▶ [Source data]
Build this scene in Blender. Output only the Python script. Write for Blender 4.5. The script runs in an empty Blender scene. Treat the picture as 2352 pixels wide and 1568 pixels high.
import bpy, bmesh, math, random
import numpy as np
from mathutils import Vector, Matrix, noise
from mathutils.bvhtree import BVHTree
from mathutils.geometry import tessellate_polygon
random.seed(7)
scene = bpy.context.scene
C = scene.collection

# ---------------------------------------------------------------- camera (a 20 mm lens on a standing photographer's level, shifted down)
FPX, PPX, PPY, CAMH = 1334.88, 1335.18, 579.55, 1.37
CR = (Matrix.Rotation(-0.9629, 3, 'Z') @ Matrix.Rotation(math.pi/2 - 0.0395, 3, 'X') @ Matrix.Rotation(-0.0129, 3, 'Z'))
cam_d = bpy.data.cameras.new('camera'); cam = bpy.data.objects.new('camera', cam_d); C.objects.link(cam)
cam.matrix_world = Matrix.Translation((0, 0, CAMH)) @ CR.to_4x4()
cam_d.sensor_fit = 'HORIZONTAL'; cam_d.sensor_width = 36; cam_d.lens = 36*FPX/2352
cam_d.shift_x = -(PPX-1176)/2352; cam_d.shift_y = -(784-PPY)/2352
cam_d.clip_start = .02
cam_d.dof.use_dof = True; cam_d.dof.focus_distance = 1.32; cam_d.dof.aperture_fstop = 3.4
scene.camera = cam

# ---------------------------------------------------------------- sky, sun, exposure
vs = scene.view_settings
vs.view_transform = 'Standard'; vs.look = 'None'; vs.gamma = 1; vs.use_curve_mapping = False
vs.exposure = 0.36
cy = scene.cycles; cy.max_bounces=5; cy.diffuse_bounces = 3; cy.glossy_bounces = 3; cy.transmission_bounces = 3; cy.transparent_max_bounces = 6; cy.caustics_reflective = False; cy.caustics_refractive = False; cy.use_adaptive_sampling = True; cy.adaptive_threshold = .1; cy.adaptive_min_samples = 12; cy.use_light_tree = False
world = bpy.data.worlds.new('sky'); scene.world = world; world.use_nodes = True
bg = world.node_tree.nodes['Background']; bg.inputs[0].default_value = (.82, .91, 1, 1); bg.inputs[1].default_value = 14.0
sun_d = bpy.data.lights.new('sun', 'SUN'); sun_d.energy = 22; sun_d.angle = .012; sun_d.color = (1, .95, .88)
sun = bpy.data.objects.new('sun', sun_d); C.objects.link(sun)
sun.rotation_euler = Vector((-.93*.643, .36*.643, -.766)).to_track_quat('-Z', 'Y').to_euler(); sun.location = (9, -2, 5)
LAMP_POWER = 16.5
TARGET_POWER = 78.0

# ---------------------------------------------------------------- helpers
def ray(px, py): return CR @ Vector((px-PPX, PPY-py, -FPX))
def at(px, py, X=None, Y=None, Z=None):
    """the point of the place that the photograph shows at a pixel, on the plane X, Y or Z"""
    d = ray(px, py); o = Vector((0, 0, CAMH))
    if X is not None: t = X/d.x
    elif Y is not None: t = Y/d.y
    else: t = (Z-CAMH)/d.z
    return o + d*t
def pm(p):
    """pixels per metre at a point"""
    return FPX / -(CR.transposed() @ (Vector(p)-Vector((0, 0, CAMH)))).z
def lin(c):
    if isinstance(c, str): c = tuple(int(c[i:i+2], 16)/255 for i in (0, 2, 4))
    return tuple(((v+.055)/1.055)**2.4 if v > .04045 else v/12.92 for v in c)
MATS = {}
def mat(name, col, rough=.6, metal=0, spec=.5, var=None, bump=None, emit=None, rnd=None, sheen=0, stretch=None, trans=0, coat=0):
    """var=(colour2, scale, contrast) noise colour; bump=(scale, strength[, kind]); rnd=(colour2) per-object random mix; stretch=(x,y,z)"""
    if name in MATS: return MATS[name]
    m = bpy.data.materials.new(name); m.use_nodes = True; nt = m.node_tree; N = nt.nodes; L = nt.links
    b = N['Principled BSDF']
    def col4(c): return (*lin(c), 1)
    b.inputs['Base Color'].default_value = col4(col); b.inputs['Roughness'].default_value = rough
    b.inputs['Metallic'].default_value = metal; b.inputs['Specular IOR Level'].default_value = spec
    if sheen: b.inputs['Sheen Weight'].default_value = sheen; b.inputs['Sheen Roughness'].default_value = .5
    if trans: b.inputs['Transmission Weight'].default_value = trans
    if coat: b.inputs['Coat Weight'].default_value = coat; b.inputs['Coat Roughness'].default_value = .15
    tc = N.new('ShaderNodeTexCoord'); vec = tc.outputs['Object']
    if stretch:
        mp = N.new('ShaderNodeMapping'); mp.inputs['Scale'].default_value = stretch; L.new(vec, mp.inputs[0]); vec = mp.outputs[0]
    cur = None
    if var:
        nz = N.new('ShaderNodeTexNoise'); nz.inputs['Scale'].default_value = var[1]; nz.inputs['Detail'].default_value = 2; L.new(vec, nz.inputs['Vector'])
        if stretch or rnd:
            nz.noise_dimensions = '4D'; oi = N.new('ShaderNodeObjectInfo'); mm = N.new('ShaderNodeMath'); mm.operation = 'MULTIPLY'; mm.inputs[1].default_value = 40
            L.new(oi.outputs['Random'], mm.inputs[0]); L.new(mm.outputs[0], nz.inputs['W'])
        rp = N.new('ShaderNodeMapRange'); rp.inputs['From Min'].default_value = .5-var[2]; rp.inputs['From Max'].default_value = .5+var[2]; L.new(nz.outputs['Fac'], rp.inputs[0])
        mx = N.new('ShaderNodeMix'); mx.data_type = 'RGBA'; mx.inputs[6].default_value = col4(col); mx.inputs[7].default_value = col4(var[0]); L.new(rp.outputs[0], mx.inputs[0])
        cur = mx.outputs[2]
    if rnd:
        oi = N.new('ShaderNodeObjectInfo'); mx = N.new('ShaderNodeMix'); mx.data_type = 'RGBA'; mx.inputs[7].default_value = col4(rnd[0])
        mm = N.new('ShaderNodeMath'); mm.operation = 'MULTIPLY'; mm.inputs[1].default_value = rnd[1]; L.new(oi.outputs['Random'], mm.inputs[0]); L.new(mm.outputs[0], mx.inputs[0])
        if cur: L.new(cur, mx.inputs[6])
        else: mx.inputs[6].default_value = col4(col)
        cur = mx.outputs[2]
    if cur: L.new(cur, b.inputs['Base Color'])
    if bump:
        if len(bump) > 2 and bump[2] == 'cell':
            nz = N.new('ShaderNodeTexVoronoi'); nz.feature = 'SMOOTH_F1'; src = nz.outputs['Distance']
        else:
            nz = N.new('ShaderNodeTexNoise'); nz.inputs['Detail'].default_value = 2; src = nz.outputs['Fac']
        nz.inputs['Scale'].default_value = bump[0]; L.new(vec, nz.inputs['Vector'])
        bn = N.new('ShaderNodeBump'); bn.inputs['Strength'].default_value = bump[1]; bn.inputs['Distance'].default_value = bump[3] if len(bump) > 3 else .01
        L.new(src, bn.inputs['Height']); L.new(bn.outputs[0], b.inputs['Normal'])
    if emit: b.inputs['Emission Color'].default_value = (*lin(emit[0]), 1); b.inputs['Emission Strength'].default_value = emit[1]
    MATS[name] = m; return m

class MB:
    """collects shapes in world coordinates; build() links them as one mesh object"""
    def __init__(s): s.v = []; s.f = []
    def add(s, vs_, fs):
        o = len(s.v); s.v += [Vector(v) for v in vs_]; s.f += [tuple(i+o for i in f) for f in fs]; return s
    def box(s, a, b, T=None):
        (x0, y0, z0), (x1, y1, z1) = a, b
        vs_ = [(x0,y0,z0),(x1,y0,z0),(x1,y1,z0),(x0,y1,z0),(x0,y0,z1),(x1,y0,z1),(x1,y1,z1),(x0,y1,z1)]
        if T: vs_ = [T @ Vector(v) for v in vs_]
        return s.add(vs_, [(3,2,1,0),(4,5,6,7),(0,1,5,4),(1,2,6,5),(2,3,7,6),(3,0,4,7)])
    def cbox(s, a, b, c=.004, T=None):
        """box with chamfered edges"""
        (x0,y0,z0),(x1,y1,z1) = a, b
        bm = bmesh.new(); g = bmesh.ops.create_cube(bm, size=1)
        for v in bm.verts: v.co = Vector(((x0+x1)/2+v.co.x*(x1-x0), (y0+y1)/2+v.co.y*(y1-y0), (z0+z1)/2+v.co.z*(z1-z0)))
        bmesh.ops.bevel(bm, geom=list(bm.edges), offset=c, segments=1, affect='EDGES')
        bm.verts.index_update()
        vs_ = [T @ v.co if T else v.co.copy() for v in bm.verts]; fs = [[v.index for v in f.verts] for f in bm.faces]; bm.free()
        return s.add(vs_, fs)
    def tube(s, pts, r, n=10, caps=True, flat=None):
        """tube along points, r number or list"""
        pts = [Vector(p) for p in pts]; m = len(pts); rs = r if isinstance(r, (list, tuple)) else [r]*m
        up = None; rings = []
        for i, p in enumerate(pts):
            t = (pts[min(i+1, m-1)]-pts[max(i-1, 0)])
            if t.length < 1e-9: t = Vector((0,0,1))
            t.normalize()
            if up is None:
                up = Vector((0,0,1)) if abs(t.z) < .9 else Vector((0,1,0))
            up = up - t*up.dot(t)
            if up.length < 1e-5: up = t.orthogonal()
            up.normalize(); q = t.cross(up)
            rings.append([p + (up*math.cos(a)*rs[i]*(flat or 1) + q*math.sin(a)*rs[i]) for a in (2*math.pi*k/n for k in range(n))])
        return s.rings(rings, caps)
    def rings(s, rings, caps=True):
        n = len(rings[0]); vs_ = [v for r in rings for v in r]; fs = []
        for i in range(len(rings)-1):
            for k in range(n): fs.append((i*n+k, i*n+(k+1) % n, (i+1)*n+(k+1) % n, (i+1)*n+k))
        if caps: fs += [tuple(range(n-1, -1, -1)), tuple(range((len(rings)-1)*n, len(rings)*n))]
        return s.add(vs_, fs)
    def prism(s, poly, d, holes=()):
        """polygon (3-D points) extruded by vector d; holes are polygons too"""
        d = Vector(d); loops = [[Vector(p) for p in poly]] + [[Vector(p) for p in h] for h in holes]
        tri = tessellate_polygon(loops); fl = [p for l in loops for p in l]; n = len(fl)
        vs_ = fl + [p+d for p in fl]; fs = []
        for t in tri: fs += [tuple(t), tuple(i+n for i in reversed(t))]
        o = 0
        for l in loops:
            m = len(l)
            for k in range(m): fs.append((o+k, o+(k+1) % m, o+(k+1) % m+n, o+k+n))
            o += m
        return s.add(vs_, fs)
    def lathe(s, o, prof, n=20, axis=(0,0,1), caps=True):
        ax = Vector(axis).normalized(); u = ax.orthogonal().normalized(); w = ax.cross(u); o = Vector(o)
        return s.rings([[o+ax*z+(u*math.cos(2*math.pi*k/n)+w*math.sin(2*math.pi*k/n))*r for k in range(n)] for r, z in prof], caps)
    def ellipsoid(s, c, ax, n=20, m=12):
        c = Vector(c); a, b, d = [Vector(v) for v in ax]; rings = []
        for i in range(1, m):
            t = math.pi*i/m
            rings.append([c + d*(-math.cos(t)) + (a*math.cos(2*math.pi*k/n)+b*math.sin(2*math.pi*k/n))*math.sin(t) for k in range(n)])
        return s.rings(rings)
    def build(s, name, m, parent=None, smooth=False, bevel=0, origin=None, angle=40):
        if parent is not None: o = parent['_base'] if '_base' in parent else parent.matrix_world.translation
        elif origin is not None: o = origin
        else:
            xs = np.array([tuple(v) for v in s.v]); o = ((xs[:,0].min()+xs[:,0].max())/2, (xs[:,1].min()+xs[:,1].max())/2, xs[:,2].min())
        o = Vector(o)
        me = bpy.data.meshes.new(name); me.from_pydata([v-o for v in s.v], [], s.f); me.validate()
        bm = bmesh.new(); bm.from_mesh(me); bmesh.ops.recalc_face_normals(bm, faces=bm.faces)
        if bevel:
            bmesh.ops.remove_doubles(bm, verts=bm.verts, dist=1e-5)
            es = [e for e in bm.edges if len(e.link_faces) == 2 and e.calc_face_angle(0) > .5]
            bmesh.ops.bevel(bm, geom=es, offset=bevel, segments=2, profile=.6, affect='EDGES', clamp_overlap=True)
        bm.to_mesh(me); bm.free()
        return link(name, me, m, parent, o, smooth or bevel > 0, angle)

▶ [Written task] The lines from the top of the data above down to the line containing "C = scene.collection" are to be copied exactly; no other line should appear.

▶ [Answer to this task]
Build this scene in Blender. Output only the Python script. Write for Blender 4.5. The script runs in an empty Blender scene. Treat the picture as 2352 pixels wide and 1568 pixels high.
import bpy, bmesh, math, random
import numpy as np
from mathutils import Vector, Matrix, noise
from mathutils.bvhtree import BVHTree
from mathutils.geometry import tessellate_polygon
random.seed(7)
scene = bpy.context.scene
C = scene.collection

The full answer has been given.